• _Task instructions_: Give every line of the material again, exactly as written.

══ Recorded data ══

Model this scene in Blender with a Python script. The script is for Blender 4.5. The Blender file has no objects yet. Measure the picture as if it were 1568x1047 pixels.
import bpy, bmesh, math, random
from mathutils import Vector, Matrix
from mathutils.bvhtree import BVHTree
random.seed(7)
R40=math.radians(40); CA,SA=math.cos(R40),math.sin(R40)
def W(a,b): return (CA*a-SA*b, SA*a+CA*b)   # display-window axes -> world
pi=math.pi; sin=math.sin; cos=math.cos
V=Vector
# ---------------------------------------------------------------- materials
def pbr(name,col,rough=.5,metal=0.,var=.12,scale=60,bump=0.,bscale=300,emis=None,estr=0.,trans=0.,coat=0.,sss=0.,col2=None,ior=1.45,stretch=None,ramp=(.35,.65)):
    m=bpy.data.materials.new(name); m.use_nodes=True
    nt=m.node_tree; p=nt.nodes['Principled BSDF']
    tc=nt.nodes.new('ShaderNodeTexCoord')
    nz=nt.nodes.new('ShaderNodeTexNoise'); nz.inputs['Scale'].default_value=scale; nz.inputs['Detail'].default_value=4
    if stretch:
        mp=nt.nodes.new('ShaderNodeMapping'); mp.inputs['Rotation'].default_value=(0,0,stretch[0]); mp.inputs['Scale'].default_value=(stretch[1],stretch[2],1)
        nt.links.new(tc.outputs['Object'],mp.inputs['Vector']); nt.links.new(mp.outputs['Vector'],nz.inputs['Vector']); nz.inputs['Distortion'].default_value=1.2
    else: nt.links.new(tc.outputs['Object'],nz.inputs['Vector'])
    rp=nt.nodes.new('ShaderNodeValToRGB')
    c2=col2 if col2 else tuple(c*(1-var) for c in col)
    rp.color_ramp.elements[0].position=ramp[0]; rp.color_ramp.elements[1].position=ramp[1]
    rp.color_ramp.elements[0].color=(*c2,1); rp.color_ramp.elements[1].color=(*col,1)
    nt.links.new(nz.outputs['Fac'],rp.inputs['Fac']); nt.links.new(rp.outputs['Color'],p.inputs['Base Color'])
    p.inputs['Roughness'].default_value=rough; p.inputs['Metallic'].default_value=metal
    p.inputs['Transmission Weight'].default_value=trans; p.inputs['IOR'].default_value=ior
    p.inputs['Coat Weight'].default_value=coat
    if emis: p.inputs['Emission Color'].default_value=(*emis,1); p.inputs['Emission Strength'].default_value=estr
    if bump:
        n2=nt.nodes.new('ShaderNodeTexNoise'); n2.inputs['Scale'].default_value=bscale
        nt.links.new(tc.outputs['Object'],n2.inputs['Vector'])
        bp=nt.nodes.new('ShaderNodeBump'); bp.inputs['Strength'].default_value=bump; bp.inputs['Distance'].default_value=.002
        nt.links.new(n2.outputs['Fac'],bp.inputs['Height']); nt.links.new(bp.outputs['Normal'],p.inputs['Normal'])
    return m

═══

• _Full solution_:
Model this scene in Blender with a Python script. The script is for Blender 4.5. The Blender file has no objects yet. Measure the picture as if it were 1568x1047 pixels.
import bpy, bmesh, math, random
from mathutils import Vector, Matrix
from mathutils.bvhtree import BVHTree
random.seed(7)
R40=math.radians(40); CA,SA=math.cos(R40),math.sin(R40)
def W(a,b): return (CA*a-SA*b, SA*a+CA*b)   # display-window axes -> world
pi=math.pi; sin=math.sin; cos=math.cos
V=Vector
# ---------------------------------------------------------------- materials
def pbr(name,col,rough=.5,metal=0.,var=.12,scale=60,bump=0.,bscale=300,emis=None,estr=0.,trans=0.,coat=0.,sss=0.,col2=None,ior=1.45,stretch=None,ramp=(.35,.65)):
    m=bpy.data.materials.new(name); m.use_nodes=True
    nt=m.node_tree; p=nt.nodes['Principled BSDF']
    tc=nt.nodes.new('ShaderNodeTexCoord')
    nz=nt.nodes.new('ShaderNodeTexNoise'); nz.inputs['Scale'].default_value=scale; nz.inputs['Detail'].default_value=4
    if stretch:
        mp=nt.nodes.new('ShaderNodeMapping'); mp.inputs['Rotation'].default_value=(0,0,stretch[0]); mp.inputs['Scale'].default_value=(stretch[1],stretch[2],1)
        nt.links.new(tc.outputs['Object'],mp.inputs['Vector']); nt.links.new(mp.outputs['Vector'],nz.inputs['Vector']); nz.inputs['Distortion'].default_value=1.2
    else: nt.links.new(tc.outputs['Object'],nz.inputs['Vector'])
    rp=nt.nodes.new('ShaderNodeValToRGB')
    c2=col2 if col2 else tuple(c*(1-var) for c in col)
    rp.color_ramp.elements[0].position=ramp[0]; rp.color_ramp.elements[1].position=ramp[1]
    rp.color_ramp.elements[0].color=(*c2,1); rp.color_ramp.elements[1].color=(*col,1)
    nt.links.new(nz.outputs['Fac'],rp.inputs['Fac']); nt.links.new(rp.outputs['Color'],p.inputs['Base Color'])
    p.inputs['Roughness'].default_value=rough; p.inputs['Metallic'].default_value=metal
    p.inputs['Transmission Weight'].default_value=trans; p.inputs['IOR'].default_value=ior
    p.inputs['Coat Weight'].default_value=coat
    if emis: p.inputs['Emission Color'].default_value=(*emis,1); p.inputs['Emission Strength'].default_value=estr
    if bump:
        n2=nt.nodes.new('ShaderNodeTexNoise'); n2.inputs['Scale'].default_value=bscale
        nt.links.new(tc.outputs['Object'],n2.inputs['Vector'])
        bp=nt.nodes.new('ShaderNodeBump'); bp.inputs['Strength'].default_value=bump; bp.inputs['Distance'].default_value=.002
        nt.links.new(n2.outputs['Fac'],bp.inputs['Height']); nt.links.new(bp.outputs['Normal'],p.inputs['Normal'])
    return m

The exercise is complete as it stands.